Opinion might be divided over where to pin responsibility, but few dispute the amicus curiae’s conclusions that property has been stolen, and that the temple administration needs to set its house in order. The Supreme Court announced that the administration would now be in the hands of a new committee to be headed by the district judge who would have the keys to all the vaults except those in which articles for daily rituals are kept. The final verdict by the Supreme Court is expected in August.

But while the report is exhaustive and draws attention to several pertinent issues that warrant resolution at the earliest, a careful reading suggests certain remarks of Subramaniam seem a bit premature. He has, for instance, written that “There were attempts to photograph the jewellery, not for safekeeping, but possibly, to make information available to buyers as the Royal Family did believe these are personal treasures.” Whether this was sufficient evidence to conclude that the motive was the sale of the valuables may be a moot point. And while the grounds for leasing out temple premises to the Shiv Sena for an office can certainly be questioned, and lend credence to the assertion that political parties were being used to intimidate temple employees, should the presence of an ambulance near a temple entrance also be seen as “a veiled threat to those who work there”, merely because ambulances are used to “carry dead bodies”?

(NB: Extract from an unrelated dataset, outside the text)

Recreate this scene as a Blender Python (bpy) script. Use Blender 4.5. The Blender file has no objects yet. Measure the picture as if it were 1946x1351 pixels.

Interestingly, the same amicus curiae, in his initial report, had said “...the Royal family of erstwhile Travancore has no desire to appropriate any treasure of the Temple. On the contrary, the family has substantially contributed to the Temple and hence the degree of anguish being experienced by the Royal family on the suggestion of any malfeasance or taking away of the property of the Temple is understandable…”, and that “...it is necessary that the Royal family is associated with the administration of the Temple”, adding in admiring tones that “His Highness Sri Marthanda Varma of the erstwhile State of Travancore visits the Temple daily even at the grand old age of 90.” The new report, of course, is a polar opposite.